--- START PROVIDED DATA ---

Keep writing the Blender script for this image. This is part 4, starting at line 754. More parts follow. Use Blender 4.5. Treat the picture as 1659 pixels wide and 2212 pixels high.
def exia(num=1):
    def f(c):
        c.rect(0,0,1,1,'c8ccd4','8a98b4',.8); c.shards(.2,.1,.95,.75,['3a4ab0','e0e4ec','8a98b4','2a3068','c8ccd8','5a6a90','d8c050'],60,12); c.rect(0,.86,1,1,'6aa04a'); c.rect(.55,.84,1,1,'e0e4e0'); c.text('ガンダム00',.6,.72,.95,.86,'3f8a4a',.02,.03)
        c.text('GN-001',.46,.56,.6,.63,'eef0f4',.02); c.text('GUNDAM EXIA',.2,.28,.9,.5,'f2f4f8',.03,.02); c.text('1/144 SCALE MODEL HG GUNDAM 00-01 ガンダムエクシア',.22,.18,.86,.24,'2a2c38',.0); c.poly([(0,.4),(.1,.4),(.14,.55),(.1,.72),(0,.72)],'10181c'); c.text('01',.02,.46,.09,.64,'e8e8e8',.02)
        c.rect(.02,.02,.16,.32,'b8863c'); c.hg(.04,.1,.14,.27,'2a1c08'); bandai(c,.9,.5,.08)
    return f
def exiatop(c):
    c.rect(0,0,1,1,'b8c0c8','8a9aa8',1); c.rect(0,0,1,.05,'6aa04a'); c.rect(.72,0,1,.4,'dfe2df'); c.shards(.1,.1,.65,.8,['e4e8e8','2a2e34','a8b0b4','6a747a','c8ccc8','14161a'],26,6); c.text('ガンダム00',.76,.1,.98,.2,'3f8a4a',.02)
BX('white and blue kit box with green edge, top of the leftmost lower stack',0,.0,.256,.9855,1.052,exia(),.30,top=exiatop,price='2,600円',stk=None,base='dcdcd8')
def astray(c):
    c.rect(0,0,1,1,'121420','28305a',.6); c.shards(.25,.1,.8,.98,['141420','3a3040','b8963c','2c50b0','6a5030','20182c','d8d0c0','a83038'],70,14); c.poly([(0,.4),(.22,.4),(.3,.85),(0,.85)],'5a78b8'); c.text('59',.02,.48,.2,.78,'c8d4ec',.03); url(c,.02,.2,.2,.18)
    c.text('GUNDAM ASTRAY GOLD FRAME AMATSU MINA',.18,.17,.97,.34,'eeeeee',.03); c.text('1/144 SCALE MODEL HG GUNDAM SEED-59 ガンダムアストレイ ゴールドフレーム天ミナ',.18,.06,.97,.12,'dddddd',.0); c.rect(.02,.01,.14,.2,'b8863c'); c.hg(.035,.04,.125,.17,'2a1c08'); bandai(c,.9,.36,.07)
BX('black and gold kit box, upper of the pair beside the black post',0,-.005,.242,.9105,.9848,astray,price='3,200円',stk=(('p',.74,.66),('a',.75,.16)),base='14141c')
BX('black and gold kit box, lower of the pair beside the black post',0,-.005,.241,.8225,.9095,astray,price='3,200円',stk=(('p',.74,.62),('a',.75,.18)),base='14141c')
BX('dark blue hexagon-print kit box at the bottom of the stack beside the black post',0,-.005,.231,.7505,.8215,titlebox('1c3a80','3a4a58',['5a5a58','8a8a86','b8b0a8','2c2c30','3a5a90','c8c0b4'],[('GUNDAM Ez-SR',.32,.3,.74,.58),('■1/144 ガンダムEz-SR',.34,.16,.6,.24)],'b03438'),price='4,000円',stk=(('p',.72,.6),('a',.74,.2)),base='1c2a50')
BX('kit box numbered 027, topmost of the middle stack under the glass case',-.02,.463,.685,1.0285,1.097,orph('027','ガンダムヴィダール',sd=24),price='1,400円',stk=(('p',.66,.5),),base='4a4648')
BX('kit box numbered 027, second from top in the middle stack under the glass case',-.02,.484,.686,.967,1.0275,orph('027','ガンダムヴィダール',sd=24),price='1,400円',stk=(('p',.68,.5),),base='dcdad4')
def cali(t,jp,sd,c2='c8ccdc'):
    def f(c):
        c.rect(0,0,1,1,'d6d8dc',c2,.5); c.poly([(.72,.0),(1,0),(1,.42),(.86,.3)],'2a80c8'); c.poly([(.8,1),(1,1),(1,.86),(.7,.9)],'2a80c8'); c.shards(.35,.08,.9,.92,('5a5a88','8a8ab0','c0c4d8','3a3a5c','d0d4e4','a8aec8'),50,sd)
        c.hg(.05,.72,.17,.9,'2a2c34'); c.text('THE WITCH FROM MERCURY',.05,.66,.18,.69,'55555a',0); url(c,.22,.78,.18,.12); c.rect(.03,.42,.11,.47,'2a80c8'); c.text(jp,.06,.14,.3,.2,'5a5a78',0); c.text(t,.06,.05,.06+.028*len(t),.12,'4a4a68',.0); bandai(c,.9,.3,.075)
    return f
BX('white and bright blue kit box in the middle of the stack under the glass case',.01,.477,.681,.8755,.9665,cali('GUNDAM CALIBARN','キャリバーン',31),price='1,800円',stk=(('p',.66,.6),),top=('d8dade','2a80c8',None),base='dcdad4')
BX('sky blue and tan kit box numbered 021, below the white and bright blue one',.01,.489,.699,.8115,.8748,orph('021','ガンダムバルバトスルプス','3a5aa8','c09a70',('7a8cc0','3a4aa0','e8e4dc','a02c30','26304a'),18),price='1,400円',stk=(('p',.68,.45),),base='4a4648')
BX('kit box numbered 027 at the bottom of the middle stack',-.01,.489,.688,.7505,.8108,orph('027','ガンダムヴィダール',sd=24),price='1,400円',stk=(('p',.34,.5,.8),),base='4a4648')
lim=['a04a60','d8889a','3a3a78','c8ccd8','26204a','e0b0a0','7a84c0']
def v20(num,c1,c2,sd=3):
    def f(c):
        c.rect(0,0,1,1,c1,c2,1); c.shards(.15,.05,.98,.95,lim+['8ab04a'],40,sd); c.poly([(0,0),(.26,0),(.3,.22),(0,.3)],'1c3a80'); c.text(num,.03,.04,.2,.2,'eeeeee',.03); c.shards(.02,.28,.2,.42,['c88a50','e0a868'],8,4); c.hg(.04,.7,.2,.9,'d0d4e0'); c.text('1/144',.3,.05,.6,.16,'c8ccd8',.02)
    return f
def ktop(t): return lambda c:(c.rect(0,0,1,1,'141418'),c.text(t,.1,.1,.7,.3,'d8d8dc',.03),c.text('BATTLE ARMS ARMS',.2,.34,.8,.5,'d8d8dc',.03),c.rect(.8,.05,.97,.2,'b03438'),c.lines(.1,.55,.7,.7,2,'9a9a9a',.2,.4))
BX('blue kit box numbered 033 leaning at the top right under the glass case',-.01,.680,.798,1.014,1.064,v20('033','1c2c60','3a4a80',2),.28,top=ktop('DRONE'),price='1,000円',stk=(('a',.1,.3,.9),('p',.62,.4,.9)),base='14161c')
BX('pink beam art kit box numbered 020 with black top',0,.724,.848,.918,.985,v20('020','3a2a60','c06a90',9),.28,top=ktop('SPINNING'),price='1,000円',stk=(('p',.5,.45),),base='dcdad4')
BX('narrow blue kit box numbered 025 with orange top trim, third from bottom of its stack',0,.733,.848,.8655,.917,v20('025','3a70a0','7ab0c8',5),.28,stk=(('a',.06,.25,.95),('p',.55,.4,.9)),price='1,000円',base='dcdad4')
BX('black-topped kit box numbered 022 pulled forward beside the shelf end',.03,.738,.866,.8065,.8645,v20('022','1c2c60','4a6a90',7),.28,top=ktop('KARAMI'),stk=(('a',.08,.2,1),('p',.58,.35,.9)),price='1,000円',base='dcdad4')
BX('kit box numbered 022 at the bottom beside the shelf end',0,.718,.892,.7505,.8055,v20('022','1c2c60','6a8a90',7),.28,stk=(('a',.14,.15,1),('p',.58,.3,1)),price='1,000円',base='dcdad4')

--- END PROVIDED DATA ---

= WHAT IS BEING ASKED =
Copy out the whole listing exactly; please set it all down.

= FINISHED TASK =
Keep writing the Blender script for this image. This is part 4, starting at line 754. More parts follow. Use Blender 4.5. Treat the picture as 1659 pixels wide and 2212 pixels high.
def exia(num=1):
    def f(c):
        c.rect(0,0,1,1,'c8ccd4','8a98b4',.8); c.shards(.2,.1,.95,.75,['3a4ab0','e0e4ec','8a98b4','2a3068','c8ccd8','5a6a90','d8c050'],60,12); c.rect(0,.86,1,1,'6aa04a'); c.rect(.55,.84,1,1,'e0e4e0'); c.text('ガンダム00',.6,.72,.95,.86,'3f8a4a',.02,.03)
        c.text('GN-001',.46,.56,.6,.63,'eef0f4',.02); c.text('GUNDAM EXIA',.2,.28,.9,.5,'f2f4f8',.03,.02); c.text('1/144 SCALE MODEL HG GUNDAM 00-01 ガンダムエクシア',.22,.18,.86,.24,'2a2c38',.0); c.poly([(0,.4),(.1,.4),(.14,.55),(.1,.72),(0,.72)],'10181c'); c.text('01',.02,.46,.09,.64,'e8e8e8',.02)
        c.rect(.02,.02,.16,.32,'b8863c'); c.hg(.04,.1,.14,.27,'2a1c08'); bandai(c,.9,.5,.08)
    return f
def exiatop(c):
    c.rect(0,0,1,1,'b8c0c8','8a9aa8',1); c.rect(0,0,1,.05,'6aa04a'); c.rect(.72,0,1,.4,'dfe2df'); c.shards(.1,.1,.65,.8,['e4e8e8','2a2e34','a8b0b4','6a747a','c8ccc8','14161a'],26,6); c.text('ガンダム00',.76,.1,.98,.2,'3f8a4a',.02)
BX('white and blue kit box with green edge, top of the leftmost lower stack',0,.0,.256,.9855,1.052,exia(),.30,top=exiatop,price='2,600円',stk=None,base='dcdcd8')
def astray(c):
    c.rect(0,0,1,1,'121420','28305a',.6); c.shards(.25,.1,.8,.98,['141420','3a3040','b8963c','2c50b0','6a5030','20182c','d8d0c0','a83038'],70,14); c.poly([(0,.4),(.22,.4),(.3,.85),(0,.85)],'5a78b8'); c.text('59',.02,.48,.2,.78,'c8d4ec',.03); url(c,.02,.2,.2,.18)
    c.text('GUNDAM ASTRAY GOLD FRAME AMATSU MINA',.18,.17,.97,.34,'eeeeee',.03); c.text('1/144 SCALE MODEL HG GUNDAM SEED-59 ガンダムアストレイ ゴールドフレーム天ミナ',.18,.06,.97,.12,'dddddd',.0); c.rect(.02,.01,.14,.2,'b8863c'); c.hg(.035,.04,.125,.17,'2a1c08'); bandai(c,.9,.36,.07)
BX('black and gold kit box, upper of the pair beside the black post',0,-.005,.242,.9105,.9848,astray,price='3,200円',stk=(('p',.74,.66),('a',.75,.16)),base='14141c')
BX('black and gold kit box, lower of the pair beside the black post',0,-.005,.241,.8225,.9095,astray,price='3,200円',stk=(('p',.74,.62),('a',.75,.18)),base='14141c')
BX('dark blue hexagon-print kit box at the bottom of the stack beside the black post',0,-.005,.231,.7505,.8215,titlebox('1c3a80','3a4a58',['5a5a58','8a8a86','b8b0a8','2c2c30','3a5a90','c8c0b4'],[('GUNDAM Ez-SR',.32,.3,.74,.58),('■1/144 ガンダムEz-SR',.34,.16,.6,.24)],'b03438'),price='4,000円',stk=(('p',.72,.6),('a',.74,.2)),base='1c2a50')
BX('kit box numbered 027, topmost of the middle stack under the glass case',-.02,.463,.685,1.0285,1.097,orph('027','ガンダムヴィダール',sd=24),price='1,400円',stk=(('p',.66,.5),),base='4a4648')
BX('kit box numbered 027, second from top in the middle stack under the glass case',-.02,.484,.686,.967,1.0275,orph('027','ガンダムヴィダール',sd=24),price='1,400円',stk=(('p',.68,.5),),base='dcdad4')
def cali(t,jp,sd,c2='c8ccdc'):
    def f(c):
        c.rect(0,0,1,1,'d6d8dc',c2,.5); c.poly([(.72,.0),(1,0),(1,.42),(.86,.3)],'2a80c8'); c.poly([(.8,1),(1,1),(1,.86),(.7,.9)],'2a80c8'); c.shards(.35,.08,.9,.92,('5a5a88','8a8ab0','c0c4d8','3a3a5c','d0d4e4','a8aec8'),50,sd)
        c.hg(.05,.72,.17,.9,'2a2c34'); c.text('THE WITCH FROM MERCURY',.05,.66,.18,.69,'55555a',0); url(c,.22,.78,.18,.12); c.rect(.03,.42,.11,.47,'2a80c8'); c.text(jp,.06,.14,.3,.2,'5a5a78',0); c.text(t,.06,.05,.06+.028*len(t),.12,'4a4a68',.0); bandai(c,.9,.3,.075)
    return f
BX('white and bright blue kit box in the middle of the stack under the glass case',.01,.477,.681,.8755,.9665,cali('GUNDAM CALIBARN','キャリバーン',31),price='1,800円',stk=(('p',.66,.6),),top=('d8dade','2a80c8',None),base='dcdad4')
BX('sky blue and tan kit box numbered 021, below the white and bright blue one',.01,.489,.699,.8115,.8748,orph('021','ガンダムバルバトスルプス','3a5aa8','c09a70',('7a8cc0','3a4aa0','e8e4dc','a02c30','26304a'),18),price='1,400円',stk=(('p',.68,.45),),base='4a4648')
BX('kit box numbered 027 at the bottom of the middle stack',-.01,.489,.688,.7505,.8108,orph('027','ガンダムヴィダール',sd=24),price='1,400円',stk=(('p',.34,.5,.8),),base='4a4648')
lim=['a04a60','d8889a','3a3a78','c8ccd8','26204a','e0b0a0','7a84c0']
def v20(num,c1,c2,sd=3):
    def f(c):
        c.rect(0,0,1,1,c1,c2,1); c.shards(.15,.05,.98,.95,lim+['8ab04a'],40,sd); c.poly([(0,0),(.26,0),(.3,.22),(0,.3)],'1c3a80'); c.text(num,.03,.04,.2,.2,'eeeeee',.03); c.shards(.02,.28,.2,.42,['c88a50','e0a868'],8,4); c.hg(.04,.7,.2,.9,'d0d4e0'); c.text('1/144',.3,.05,.6,.16,'c8ccd8',.02)
    return f
def ktop(t): return lambda c:(c.rect(0,0,1,1,'141418'),c.text(t,.1,.1,.7,.3,'d8d8dc',.03),c.text('BATTLE ARMS ARMS',.2,.34,.8,.5,'d8d8dc',.03),c.rect(.8,.05,.97,.2,'b03438'),c.lines(.1,.55,.7,.7,2,'9a9a9a',.2,.4))
BX('blue kit box numbered 033 leaning at the top right under the glass case',-.01,.680,.798,1.014,1.064,v20('033','1c2c60','3a4a80',2),.28,top=ktop('DRONE'),price='1,000円',stk=(('a',.1,.3,.9),('p',.62,.4,.9)),base='14161c')
BX('pink beam art kit box numbered 020 with black top',0,.724,.848,.918,.985,v20('020','3a2a60','c06a90',9),.28,top=ktop('SPINNING'),price='1,000円',stk=(('p',.5,.45),),base='dcdad4')
BX('narrow blue kit box numbered 025 with orange top trim, third from bottom of its stack',0,.733,.848,.8655,.917,v20('025','3a70a0','7ab0c8',5),.28,stk=(('a',.06,.25,.95),('p',.55,.4,.9)),price='1,000円',base='dcdad4')
BX('black-topped kit box numbered 022 pulled forward beside the shelf end',.03,.738,.866,.8065,.8645,v20('022','1c2c60','4a6a90',7),.28,top=ktop('KARAMI'),stk=(('a',.08,.2,1),('p',.58,.35,.9)),price='1,000円',base='dcdad4')
BX('kit box numbered 022 at the bottom beside the shelf end',0,.718,.892,.7505,.8055,v20('022','1c2c60','6a8a90',7),.28,stk=(('a',.14,.15,1),('p',.58,.3,1)),price='1,000円',base='dcdad4')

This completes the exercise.